The band will perform one show in Los Angeles on June 22, which is also the date of their twenty-year anniversary, and a second in Anaheim on June 23 at the American Library Association convention. Only those attending the ALA convention will be able to attend the second show.
The final lineup for the concert will be writers Stephen King, Dave Barry, Ridley Pearson, Sam Barry, Amy Tan, Mitch Albom, Matt Groening, Scott Turow, James McBride, Greg Iles and Roy Blount, Jr. All proceeds from the show will go to charity, which has been the rule for every Remainders show.
“A few years ago, Bruce Springsteen told us we weren't bad, but not to try to get any better otherwise we'd just be another lousy band,” King said in a statement. “After 20 years, we still meet his stringent requirements. For instance, while we all know what 'stringent' means, none of us have yet mastered an F chord.”
Barry said the group was originally brought together by writer, publishing consultant and musician Kathi Kamen Goldmark, who died last month. She was in charge of a business that brought writers to events and, when she realized that many of the writers she shepherded from place to place were music fans, she decided to see if the authors would be up for a charity performance.

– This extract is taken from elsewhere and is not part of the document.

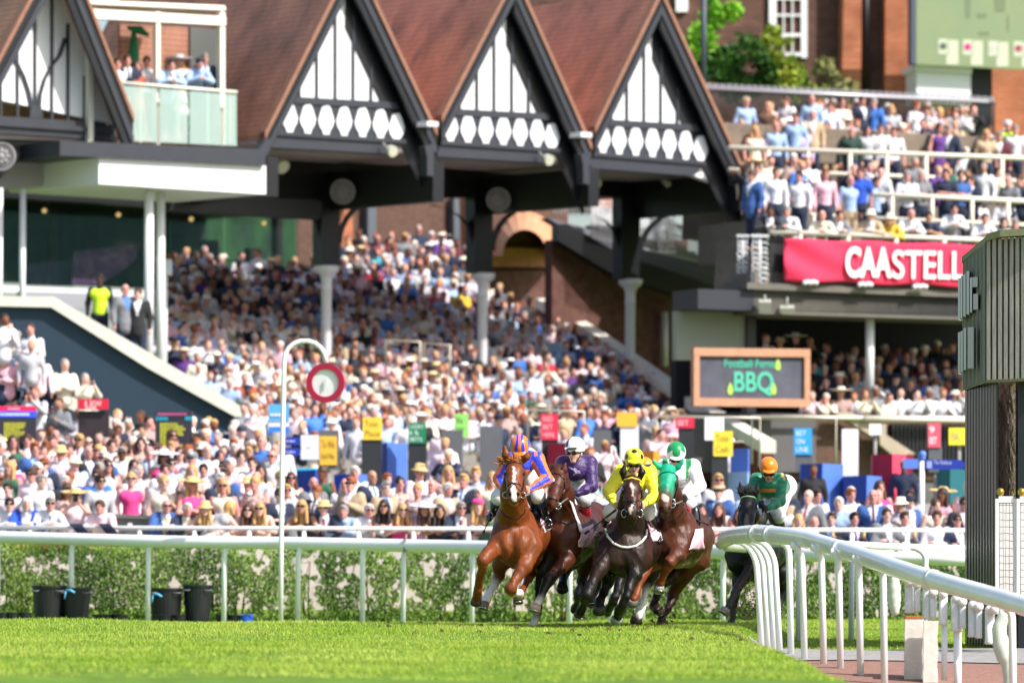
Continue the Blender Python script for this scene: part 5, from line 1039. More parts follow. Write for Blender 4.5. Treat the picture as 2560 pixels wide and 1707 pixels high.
nb = empty('notice', P(628, 1130, 107.3), 'navy notice board with pale lettering on the dark blue side wall', 'sign'); rect(MB(), 592, 1074, 660, 1142, 107.7, .1).build('panel', mat('notice_navy', '#14204a', rough=.5), nb); scrib(nb, 598, 1080, 652, 1108, 107.68, 2, mat('notice_txt', '#8a9cc8')); scrib(nb, 600, 1114, 648, 1134, 107.68, 2, mat('notice_txt', '#8a9cc8'))
wb = empty('wheelie_bin', P(330, 1370, 89.2), 'large grey wheeled bin with its lid shut, among the people at the rail', 'bin'); MB().hexa([P(284, 1292, 88.6), P(372, 1296, 88.6), P(372, 1296, 89.5), P(284, 1292, 89.5)][::1], [P(290, 1400, 88.7), P(366, 1400, 88.7), P(366, 1400, 89.4), P(290, 1400, 89.4)]).build('body', mat('bin_grey', '#6f7270', rough=.6, nz=.08), wb); MB().hexa([P(278, 1284, 88.5), P(380, 1288, 88.5), P(380, 1288, 89.6), P(278, 1284, 89.6)], [P(280, 1293, 88.52), P(376, 1297, 88.52), P(376, 1297, 89.55), P(280, 1293, 89.55)]).build('lid', mat('bin_lid', '#7d807c', rough=.6), wb)
MB().box(P(325, 1312, 88.55), (.08, .01, .07)).build('label_plate', m_wpaint, wb)
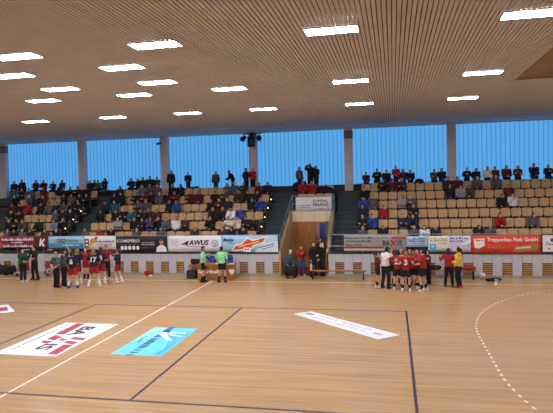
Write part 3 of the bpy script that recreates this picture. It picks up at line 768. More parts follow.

“She sent a fax around to the [authors],” Barry told the Long Beach Press-Telegram. “And if you responded to the fax, you were in the band. You know, the same way the Beatles started.”
Barry said the band will be honoring Goldmark during the show.
“We will be paying our respects to her during the shows, but in a fun way,” he said. “She wouldn't have wanted some maudlin tribute.”
Barry told the AP that Goldmark’s death was part of the reason the band decided to disband.
“We sort of felt this would be a good time to end it because it just isn’t going to be the same without Kathi,” he said.
Guitarist for the Byrds Roger McGuinn, who became involved with the band through author Carl Hiaasen, will be appearing with the Rock-Bottom Remainders for the last two shows.
“They’re not as bad as they claim to be,” McGuinn told the AP of the band.